Lady in the Dark  /  Nymph Errant     (Lawrence)    (10" RCA LRT-7001)
LP0327. LADY IN THE DARK / NYMPH ERRANT (Kurt Weill), w.Gertrude Lawrence. (10" LP) 10” RCA plum label LRT-7001, 1941/'33 recordings.

CRITIC REVIEW:

“Gertrude Lawrence was an English actress, singer and musical comedy performer known for her stage appearances in the West End theatre district of London and on Broadway. In 1923, Noël Coward developed his first musical revue, LONDON CALLING!, specifically for Lawrence. The show's success led its producer to create ANDRÉ CHARLOT'S LONDON REVUE OF 1924, which he brought to Broadway with Lawrence, Lillie, Buchanan, and Constance Carpenter. It was so successful it moved to a larger theater to accommodate the demand for tickets and extended its run. After it closed, the show toured the US and Canada. CHARLOT'S REVUE OF 1926, starring Lawrence, Lillie, and Buchanan, opened on Broadway in late 1925. In his review, Alexander Woollcott singled out Lawrence, calling her ‘the personification of style and sophistication’ and ‘the ideal star’. In 1936, Lawrence and Coward starred in TONIGHT AT 8:30, a cycle of ten one-act plays he had written specifically for the two of them.

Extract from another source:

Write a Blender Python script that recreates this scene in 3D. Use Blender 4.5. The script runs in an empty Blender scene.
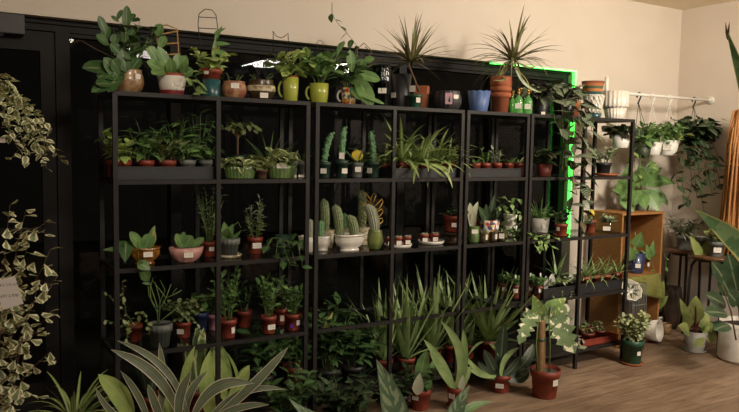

Lawrence returned to the musical stage in LADY IN THE DARK in 1941. It originally had been planned as a play with recurrent musical themes for Katharine Cornell by Moss Hart, Kurt Weill, and Ira Gershwin, but by the time the first act was completed it was clear it was very much a musical, Cornell agreed was beyond her capability as a performer. Soon after Hart met Lawrence at a rehearsal for a revue designed to raise funds for British War Relief, and he offered her the role of Liza Elliott, a magazine editor undergoing psychoanalysis to better understand why both her professional and personal lives are filled with indecision. The show was very ambitious and stretched the star's talents for singing, dancing, and acting. Her performance prompted Richard Watts of the New York Herald Tribune to call her ‘the greatest feminine performer in the American Théâtre’, and Brooks Atkinson described her as ‘a goddess’ in his review in the New York Times. She remained with the show throughout its Broadway run and its subsequent national tour over the next three years.”